Sur l'immigration, celles-ci peuvent être vives, comme le montre la polémique autour du futur recensement des migrants.
A ce sujet, le porte-parole du gouvernement a voulu "marteler le message qu'il n'est en rien question de sortir des familles dans les centres et de les remettre à la rue", une position "fermement" rappelée par Emmanuel Macron.
Les associations, qui seront reçues jeudi par M. Collomb et le Premier ministre Edouard Philippe, sont vent debout contre ce recensement qu'elles assimilent à un "tri". Mais le projet "a créé une grande tension et un grand trouble, y compris au sein de la République en marche", souligne Pierre Henry, directeur général de France terre d'asile.

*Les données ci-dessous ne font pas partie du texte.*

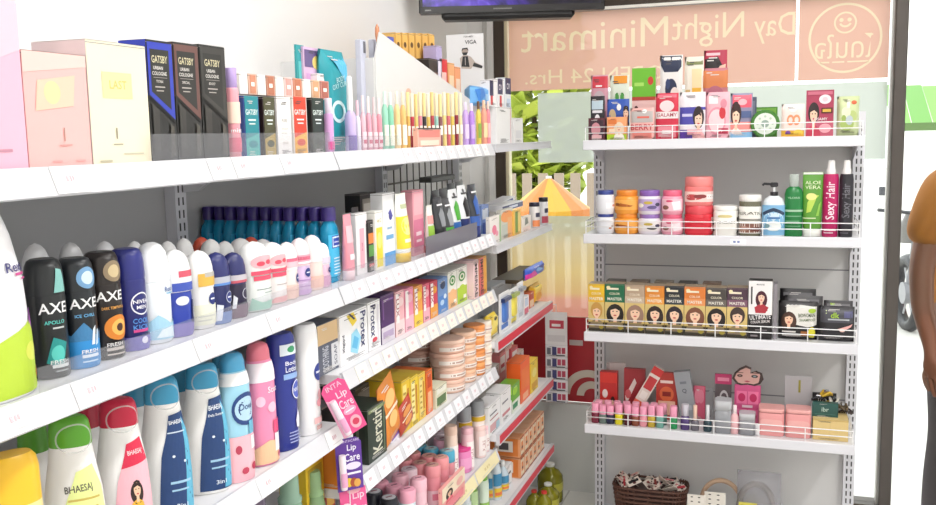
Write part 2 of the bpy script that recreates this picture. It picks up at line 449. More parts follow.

M. Philippe a assuré mercredi que l'objectif du gouvernement "n'est pas de revenir sur l'inconditionnalité de l'accueil" mais de faire en sorte "qu'on améliore très nettement (...) la façon dont la France accueille les demandeurs d'asile".
Faut-il voir dans le retrait de la notion de "pays tiers sûr" un geste d'apaisement? "Il y a des gages qui nous sont donnés, une discussion" autour du projet de loi, a estimé Sacha Houlié.